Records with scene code
## Begin

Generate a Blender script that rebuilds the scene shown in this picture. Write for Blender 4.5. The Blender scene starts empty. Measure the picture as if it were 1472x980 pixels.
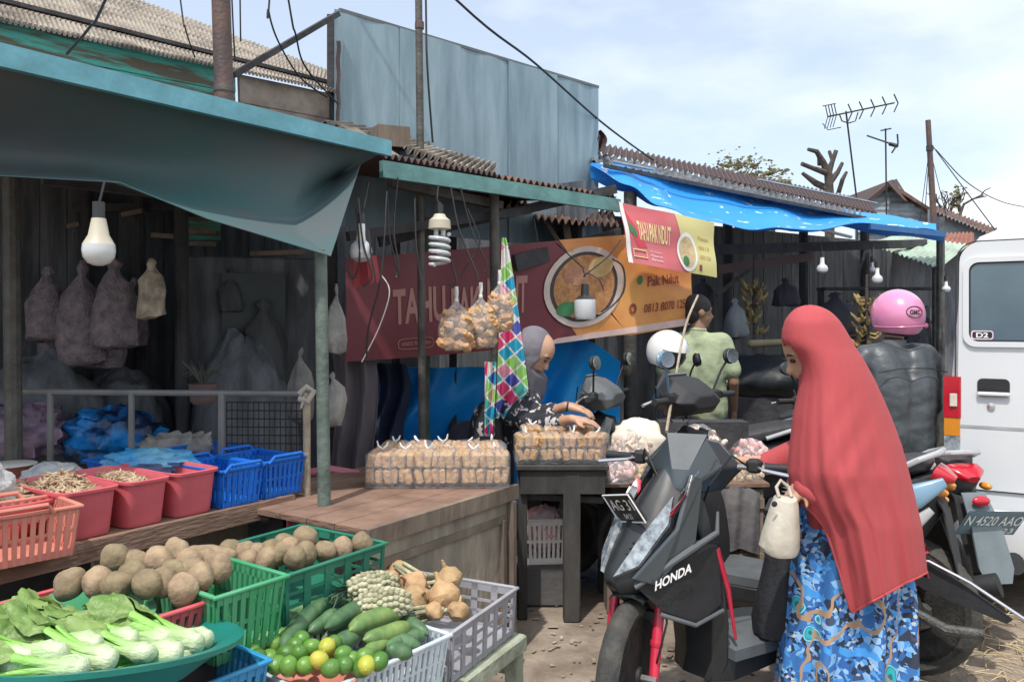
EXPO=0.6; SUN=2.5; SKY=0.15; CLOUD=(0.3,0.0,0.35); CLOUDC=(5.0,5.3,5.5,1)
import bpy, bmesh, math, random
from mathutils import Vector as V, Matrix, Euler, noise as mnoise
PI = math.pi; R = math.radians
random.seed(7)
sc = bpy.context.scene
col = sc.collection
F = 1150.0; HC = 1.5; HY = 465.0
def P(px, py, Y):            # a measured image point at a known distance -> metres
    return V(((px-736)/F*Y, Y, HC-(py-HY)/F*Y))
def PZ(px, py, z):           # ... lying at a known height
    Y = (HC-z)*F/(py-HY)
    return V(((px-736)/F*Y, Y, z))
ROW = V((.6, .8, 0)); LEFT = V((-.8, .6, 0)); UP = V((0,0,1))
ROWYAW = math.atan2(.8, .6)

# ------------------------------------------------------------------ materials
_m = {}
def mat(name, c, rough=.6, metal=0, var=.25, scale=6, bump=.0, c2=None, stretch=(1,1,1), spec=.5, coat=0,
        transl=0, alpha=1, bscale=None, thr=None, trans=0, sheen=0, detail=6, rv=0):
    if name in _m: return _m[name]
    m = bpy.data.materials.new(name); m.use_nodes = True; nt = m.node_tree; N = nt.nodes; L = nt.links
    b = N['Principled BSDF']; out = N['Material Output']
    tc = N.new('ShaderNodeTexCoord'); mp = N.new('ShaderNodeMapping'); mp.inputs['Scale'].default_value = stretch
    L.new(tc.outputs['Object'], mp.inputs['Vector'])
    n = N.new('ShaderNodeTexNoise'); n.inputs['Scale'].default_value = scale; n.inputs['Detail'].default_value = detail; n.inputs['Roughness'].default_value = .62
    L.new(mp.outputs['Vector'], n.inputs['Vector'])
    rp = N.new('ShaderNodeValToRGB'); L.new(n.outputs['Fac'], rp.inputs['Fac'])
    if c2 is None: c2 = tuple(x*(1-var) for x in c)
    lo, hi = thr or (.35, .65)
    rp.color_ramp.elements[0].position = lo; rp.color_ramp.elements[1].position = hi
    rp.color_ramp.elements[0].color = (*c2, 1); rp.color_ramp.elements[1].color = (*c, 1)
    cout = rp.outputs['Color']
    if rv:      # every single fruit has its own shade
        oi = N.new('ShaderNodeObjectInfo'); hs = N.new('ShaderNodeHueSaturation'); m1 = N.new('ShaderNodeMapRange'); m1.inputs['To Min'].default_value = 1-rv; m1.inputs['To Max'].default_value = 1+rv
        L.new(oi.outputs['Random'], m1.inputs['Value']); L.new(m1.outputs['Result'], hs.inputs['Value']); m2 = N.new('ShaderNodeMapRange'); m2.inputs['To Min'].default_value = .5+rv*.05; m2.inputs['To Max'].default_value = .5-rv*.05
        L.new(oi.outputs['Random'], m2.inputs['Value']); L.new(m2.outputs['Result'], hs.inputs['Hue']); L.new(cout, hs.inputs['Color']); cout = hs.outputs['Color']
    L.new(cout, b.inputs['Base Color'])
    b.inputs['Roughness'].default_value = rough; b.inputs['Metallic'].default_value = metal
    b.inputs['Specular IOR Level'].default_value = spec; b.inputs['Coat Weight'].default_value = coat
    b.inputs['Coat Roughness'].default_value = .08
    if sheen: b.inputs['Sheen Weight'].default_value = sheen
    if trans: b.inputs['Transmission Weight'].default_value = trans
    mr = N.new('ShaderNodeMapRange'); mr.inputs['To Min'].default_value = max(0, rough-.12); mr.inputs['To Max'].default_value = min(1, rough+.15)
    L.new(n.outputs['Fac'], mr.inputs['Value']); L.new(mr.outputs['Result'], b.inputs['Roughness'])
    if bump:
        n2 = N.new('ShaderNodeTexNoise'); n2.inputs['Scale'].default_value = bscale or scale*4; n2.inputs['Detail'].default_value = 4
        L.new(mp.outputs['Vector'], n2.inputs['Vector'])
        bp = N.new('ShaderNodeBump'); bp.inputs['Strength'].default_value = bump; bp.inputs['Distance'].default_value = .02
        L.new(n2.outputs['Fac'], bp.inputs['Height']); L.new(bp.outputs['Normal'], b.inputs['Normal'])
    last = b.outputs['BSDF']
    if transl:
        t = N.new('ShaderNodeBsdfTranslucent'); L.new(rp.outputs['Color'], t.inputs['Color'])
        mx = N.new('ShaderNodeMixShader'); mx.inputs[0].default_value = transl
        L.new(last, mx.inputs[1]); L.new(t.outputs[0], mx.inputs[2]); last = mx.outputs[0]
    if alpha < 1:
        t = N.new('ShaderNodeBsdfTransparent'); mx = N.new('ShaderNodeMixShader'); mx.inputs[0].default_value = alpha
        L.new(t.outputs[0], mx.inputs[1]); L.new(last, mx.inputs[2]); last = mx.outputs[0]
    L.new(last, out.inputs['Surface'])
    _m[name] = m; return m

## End
## Begin

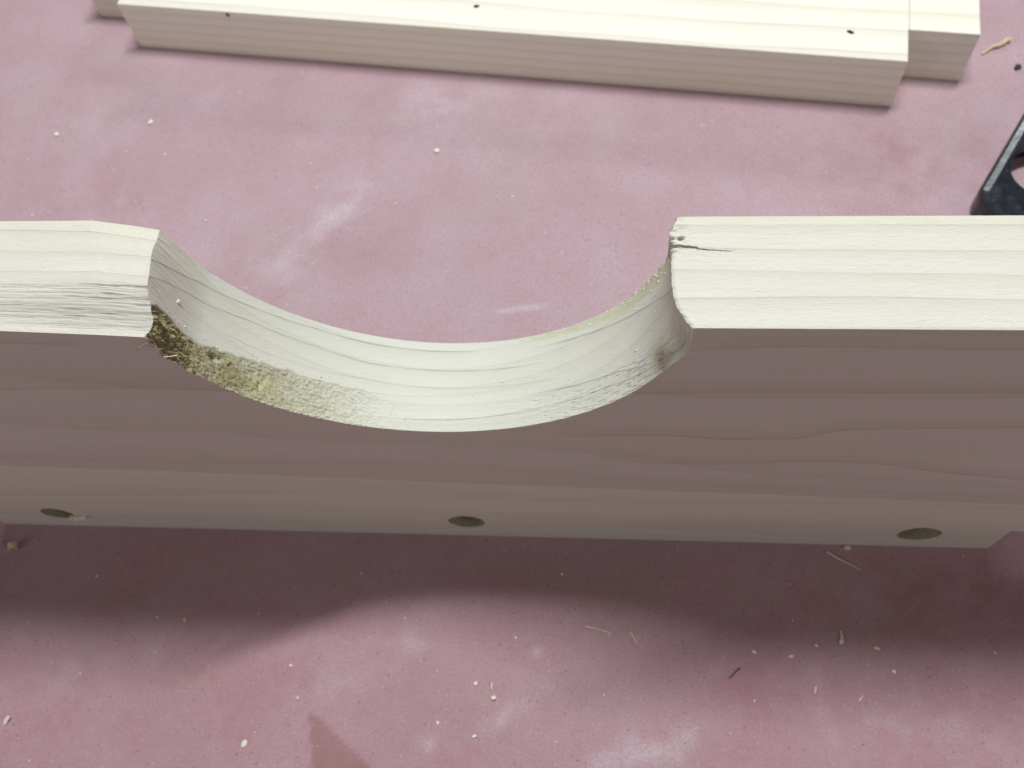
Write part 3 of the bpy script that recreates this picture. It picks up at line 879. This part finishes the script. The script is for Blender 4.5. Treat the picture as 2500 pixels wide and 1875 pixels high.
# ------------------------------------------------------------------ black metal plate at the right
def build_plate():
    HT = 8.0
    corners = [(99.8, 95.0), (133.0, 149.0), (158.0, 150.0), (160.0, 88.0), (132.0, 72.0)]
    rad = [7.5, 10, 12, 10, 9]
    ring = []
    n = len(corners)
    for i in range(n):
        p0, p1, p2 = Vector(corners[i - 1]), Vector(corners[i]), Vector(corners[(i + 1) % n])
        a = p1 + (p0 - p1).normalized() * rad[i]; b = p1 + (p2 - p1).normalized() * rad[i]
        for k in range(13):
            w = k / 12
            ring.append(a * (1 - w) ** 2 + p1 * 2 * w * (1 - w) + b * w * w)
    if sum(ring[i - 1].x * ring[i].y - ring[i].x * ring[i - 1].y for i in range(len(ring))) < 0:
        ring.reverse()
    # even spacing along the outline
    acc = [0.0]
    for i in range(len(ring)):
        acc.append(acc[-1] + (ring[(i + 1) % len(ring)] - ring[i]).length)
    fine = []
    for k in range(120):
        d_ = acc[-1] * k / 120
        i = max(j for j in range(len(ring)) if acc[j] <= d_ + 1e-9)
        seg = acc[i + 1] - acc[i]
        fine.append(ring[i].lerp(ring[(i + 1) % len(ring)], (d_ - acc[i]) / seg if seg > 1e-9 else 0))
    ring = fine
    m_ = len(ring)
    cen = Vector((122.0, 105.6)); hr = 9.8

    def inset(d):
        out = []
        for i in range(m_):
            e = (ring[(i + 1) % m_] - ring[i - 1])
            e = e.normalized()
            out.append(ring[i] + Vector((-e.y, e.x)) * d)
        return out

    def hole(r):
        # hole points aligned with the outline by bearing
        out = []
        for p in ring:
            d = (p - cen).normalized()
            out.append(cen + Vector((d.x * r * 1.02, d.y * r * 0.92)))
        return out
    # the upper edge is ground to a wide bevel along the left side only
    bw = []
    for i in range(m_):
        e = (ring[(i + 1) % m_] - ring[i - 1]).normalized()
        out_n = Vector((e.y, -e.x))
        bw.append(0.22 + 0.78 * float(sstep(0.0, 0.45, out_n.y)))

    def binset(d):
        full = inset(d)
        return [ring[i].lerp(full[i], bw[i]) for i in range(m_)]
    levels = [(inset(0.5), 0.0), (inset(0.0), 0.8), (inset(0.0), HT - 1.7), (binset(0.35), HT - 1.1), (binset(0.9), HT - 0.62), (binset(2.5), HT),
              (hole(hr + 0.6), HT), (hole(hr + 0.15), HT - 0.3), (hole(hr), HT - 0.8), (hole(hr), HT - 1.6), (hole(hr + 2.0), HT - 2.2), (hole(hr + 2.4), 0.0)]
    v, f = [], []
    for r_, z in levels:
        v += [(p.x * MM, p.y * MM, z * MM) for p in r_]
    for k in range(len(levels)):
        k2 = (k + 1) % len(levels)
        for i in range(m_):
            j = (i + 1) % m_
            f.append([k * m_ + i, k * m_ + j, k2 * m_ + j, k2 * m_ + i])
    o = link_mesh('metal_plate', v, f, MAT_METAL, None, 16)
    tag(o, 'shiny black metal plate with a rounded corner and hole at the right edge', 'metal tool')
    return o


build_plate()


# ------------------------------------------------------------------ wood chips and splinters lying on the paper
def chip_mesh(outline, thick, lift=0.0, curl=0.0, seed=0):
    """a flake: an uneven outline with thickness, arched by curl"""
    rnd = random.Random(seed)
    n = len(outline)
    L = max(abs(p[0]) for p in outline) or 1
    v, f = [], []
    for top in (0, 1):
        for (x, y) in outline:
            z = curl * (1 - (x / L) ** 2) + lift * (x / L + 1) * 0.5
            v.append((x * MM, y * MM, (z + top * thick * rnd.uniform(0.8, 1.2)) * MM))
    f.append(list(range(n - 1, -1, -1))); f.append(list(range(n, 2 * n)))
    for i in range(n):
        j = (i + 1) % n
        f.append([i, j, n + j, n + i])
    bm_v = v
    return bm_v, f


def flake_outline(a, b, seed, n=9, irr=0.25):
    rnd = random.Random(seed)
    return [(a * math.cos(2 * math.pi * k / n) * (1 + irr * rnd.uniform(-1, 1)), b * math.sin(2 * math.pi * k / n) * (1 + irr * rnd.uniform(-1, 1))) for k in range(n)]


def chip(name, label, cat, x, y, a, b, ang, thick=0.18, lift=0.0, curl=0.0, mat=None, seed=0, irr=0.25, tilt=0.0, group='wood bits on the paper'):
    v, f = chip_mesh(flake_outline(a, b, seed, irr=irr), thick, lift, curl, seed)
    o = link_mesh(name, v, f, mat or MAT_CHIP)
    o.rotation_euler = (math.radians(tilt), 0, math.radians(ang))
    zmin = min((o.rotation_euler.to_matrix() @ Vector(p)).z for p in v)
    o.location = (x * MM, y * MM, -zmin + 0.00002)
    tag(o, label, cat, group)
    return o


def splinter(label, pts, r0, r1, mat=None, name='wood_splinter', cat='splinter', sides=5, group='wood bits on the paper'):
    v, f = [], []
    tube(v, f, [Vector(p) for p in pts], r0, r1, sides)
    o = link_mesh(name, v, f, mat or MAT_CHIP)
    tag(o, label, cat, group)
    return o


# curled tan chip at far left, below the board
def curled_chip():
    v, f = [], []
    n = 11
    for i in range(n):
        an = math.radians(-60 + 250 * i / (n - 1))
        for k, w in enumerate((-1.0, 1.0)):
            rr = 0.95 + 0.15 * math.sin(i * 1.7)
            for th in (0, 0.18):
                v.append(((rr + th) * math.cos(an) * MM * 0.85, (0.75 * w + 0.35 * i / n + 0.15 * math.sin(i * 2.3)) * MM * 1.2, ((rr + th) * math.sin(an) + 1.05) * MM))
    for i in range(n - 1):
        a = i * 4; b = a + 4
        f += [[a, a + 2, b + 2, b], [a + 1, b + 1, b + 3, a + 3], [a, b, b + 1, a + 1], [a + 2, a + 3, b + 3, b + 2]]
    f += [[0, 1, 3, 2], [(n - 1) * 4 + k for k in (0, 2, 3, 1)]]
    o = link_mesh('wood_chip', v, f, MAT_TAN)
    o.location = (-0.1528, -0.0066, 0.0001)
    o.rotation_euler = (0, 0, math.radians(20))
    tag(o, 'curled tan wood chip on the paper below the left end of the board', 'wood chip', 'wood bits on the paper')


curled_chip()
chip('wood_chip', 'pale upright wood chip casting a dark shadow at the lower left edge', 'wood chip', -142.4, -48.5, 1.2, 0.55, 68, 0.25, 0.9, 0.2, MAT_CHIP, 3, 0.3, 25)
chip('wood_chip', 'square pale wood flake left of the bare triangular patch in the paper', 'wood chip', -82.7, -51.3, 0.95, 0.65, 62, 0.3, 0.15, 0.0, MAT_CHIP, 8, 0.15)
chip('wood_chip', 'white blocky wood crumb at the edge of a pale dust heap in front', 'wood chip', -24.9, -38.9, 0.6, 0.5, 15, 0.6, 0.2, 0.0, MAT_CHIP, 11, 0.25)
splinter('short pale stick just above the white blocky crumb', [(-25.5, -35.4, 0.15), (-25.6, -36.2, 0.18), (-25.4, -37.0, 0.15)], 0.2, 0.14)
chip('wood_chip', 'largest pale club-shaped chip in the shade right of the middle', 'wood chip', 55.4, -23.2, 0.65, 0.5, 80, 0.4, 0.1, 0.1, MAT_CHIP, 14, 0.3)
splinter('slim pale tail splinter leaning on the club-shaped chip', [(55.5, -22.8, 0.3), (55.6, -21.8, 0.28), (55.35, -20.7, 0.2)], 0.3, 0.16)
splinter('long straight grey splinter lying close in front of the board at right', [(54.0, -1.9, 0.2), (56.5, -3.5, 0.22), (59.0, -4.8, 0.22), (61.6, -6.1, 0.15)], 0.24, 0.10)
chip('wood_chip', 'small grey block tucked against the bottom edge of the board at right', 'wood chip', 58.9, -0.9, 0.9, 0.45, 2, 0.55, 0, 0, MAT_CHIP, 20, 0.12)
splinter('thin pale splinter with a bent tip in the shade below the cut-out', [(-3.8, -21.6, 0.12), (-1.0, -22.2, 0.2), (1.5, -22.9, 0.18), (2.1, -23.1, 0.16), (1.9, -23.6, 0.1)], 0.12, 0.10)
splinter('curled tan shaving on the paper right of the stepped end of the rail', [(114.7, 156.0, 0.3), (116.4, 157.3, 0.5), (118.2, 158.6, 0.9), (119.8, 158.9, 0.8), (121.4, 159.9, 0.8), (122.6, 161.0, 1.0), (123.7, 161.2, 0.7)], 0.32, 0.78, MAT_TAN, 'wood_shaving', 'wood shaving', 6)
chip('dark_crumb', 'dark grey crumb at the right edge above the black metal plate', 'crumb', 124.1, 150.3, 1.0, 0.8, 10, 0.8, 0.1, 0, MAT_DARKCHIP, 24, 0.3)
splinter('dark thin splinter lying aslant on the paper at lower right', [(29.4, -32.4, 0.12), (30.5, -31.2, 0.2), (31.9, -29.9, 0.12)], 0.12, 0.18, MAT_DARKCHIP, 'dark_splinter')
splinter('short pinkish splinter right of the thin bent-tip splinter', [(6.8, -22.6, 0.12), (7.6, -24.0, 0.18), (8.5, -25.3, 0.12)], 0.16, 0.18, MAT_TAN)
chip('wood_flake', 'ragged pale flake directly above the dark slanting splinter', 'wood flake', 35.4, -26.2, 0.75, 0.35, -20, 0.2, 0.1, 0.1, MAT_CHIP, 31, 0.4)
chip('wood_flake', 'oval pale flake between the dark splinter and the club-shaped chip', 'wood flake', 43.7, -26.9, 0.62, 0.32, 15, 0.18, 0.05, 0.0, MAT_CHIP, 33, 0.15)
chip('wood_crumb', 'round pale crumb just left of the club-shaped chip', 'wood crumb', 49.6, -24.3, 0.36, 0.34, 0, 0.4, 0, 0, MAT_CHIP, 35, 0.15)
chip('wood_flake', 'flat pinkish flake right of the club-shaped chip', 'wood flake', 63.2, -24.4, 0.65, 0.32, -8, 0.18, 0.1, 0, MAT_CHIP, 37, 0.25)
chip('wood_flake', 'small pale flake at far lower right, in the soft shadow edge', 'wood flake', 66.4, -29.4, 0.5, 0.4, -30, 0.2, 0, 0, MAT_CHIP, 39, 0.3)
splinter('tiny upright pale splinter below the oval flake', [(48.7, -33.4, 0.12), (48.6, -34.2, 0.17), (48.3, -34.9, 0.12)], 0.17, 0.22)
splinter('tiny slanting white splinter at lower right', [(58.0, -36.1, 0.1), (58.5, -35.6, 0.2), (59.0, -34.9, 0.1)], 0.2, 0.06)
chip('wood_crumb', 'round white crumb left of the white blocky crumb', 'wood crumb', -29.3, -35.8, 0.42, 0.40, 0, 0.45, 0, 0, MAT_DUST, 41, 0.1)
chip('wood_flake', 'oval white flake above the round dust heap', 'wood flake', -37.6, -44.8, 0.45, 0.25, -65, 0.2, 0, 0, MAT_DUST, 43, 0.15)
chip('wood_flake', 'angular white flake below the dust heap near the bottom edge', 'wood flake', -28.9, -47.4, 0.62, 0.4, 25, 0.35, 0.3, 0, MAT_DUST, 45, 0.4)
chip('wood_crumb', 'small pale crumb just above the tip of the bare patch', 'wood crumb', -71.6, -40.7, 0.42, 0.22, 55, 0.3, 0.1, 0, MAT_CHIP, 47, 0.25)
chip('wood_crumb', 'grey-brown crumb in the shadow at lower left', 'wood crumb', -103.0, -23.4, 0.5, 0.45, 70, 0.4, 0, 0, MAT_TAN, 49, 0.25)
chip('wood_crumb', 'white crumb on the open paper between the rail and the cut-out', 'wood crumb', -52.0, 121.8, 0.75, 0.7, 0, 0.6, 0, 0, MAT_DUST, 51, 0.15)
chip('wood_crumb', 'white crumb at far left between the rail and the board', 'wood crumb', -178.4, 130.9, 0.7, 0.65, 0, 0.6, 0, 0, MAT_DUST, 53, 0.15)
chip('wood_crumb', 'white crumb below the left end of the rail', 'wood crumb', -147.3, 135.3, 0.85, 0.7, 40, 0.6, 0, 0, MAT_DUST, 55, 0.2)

## End

• **What to work on**:
Find the string "pixels" in the records, then copy each line where it occurs.

• **The answer**:
Generate a Blender script that rebuilds the scene shown in this picture. Write for Blender 4.5. The Blender scene starts empty. Measure the picture as if it were 1472x980 pixels.
Write part 3 of the bpy script that recreates this picture. It picks up at line 879. This part finishes the script. The script is for Blender 4.5. Treat the picture as 2500 pixels wide and 1875 pixels high.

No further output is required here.